Now the route was over a ladderstile on the left, but Dad took the easy option along the track into the field. This track, flooded in places, soon became metalled and Dad walked to the gate at the far end. It was padlocked, so he climbed over.

Shaun said, "strictly we should have taken the rather hidden stile on the right onto the adjacent track that comes to the same point."

The way was now left to pass through the yard of house called Marsh Lea, where this bear stood with his paw raised in welcome.

"He's one of the Derwent Bay Bears", said Allen.

Leaving the yard via a stile, we arrived at a signed crossroads of paths. "We keep ahead", advised Shaun.

This led us to pass through gate into a pasture, passing a pool where swans were swimming.

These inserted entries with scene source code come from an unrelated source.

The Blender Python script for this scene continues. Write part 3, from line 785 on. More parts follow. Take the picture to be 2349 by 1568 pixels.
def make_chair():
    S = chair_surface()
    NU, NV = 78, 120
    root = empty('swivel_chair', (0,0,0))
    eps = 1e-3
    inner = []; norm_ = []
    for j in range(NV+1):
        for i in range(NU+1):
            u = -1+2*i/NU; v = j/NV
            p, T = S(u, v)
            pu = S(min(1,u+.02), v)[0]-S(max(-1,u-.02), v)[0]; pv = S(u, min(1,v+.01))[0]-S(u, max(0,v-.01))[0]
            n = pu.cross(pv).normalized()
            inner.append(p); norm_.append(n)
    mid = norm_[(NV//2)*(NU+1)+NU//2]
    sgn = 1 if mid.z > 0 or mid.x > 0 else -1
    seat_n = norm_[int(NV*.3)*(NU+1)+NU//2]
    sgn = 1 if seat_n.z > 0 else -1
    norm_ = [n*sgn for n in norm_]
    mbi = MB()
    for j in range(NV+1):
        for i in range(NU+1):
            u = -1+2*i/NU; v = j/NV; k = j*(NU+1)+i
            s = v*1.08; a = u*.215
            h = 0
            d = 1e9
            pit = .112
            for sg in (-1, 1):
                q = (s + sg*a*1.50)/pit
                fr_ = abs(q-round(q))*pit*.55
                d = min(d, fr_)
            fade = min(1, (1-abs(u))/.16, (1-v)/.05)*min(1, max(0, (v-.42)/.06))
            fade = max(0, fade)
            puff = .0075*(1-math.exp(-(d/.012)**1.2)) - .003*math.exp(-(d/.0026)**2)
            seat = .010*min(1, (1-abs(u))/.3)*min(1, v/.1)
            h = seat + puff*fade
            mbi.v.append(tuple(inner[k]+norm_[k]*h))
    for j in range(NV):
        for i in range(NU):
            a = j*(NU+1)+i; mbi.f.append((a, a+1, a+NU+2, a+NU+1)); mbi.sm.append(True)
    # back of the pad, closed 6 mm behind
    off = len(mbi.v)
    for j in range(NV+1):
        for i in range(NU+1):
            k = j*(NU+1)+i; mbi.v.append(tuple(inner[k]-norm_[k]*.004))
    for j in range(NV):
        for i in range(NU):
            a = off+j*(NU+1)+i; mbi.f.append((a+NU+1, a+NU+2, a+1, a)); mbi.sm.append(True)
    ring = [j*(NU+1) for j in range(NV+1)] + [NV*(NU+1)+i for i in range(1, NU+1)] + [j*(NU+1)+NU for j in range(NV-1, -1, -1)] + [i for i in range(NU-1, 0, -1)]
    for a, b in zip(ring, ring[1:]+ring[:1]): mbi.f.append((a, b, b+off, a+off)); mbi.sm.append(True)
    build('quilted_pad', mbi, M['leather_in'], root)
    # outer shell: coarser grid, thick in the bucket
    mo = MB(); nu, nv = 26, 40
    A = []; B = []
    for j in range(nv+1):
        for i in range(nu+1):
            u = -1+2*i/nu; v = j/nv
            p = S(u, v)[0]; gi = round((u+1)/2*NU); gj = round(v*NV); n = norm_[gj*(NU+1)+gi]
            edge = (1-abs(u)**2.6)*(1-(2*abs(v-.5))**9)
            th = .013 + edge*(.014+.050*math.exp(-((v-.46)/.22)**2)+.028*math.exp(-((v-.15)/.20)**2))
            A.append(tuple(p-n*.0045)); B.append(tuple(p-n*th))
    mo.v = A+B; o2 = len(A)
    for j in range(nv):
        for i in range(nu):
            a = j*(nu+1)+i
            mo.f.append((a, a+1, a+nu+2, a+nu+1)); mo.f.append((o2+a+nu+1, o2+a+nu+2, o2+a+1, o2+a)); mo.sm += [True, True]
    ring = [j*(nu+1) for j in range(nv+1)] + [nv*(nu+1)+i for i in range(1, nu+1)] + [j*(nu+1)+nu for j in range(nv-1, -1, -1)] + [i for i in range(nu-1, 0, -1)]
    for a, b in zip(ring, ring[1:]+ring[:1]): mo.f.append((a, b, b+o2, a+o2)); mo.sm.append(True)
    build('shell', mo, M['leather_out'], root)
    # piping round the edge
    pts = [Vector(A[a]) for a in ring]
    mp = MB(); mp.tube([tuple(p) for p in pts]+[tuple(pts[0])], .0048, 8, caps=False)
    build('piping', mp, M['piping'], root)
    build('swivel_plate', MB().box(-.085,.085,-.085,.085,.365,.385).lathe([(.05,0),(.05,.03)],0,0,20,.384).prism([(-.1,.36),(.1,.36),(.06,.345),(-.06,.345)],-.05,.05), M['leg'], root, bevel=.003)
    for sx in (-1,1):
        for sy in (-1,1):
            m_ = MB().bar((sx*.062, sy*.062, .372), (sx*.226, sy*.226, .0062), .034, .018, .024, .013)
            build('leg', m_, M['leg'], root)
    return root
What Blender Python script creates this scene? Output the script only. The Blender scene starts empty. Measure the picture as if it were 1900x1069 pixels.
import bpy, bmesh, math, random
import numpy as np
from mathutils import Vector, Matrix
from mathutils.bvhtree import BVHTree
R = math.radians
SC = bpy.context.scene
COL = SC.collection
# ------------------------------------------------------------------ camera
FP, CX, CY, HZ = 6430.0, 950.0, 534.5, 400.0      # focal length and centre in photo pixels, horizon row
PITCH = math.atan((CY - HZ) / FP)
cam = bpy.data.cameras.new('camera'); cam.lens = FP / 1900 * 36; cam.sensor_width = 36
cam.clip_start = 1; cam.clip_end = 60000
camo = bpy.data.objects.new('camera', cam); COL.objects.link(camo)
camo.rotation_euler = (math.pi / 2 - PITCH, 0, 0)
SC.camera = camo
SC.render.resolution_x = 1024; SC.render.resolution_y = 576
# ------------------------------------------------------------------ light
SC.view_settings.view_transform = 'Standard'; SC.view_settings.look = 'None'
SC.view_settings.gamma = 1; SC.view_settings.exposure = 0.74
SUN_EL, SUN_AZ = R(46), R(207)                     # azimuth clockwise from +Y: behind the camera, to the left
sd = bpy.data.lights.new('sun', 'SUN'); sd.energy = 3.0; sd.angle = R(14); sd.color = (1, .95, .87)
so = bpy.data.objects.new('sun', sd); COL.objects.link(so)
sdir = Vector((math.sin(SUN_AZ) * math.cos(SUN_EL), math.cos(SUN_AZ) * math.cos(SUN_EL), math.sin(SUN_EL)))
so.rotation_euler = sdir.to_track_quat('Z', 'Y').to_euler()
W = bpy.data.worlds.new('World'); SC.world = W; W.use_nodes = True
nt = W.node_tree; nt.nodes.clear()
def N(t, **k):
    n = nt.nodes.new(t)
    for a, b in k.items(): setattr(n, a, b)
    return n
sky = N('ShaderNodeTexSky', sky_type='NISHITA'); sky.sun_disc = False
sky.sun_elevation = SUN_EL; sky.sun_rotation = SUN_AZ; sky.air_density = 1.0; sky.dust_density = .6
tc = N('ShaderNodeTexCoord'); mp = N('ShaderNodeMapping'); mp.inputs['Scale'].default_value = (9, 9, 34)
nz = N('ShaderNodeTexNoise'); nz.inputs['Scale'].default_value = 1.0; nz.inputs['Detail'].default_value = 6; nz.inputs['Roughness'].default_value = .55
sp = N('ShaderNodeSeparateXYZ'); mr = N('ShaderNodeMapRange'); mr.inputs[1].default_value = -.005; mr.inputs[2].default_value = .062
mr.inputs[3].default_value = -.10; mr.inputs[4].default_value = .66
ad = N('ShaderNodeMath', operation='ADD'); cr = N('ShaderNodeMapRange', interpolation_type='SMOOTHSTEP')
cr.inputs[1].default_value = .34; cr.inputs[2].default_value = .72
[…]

Now the route got a bit confusing, for both Shaun and our Dad.

Shaun said, "the map shows we should exit this field to the right."

"Agreed lad, but I just cannot see where this is. So, what I intend is to stride that mesh fence into the into next field and walk to the ladderstile on right."

"Oh dear", said Southey worriedly.

"Don't fret pal", reassured Tetley. "Dad and Shaun will sort it out."

By the ladderstile we stood to get our bearings. Shaun pointed and said, "I think if we cross half left to that stile at the corner into the caravan park, we will be on the return route."

"That's spot on pal."

Once over the stile we kept left to cross three more stiles, like this one below.

In the last field we reached a signed gateway. "It's right here", said Shaun.

The path led to a kissing gate into the yard of C&R Autos, and we followed the access track to the road.

"I like the sign for the business", called out Grizzly.

Now on Carr Lane, it was just the matter of going left to its end at Potts Corner.

"What a lovely walk", said Southey. "Thanks Dad."

"Nice to have explored new ground locally too", went on Allen.

And finally one thing of note. Our pal, Shaun, the original member of our group, passed the milestone of 6000 miles!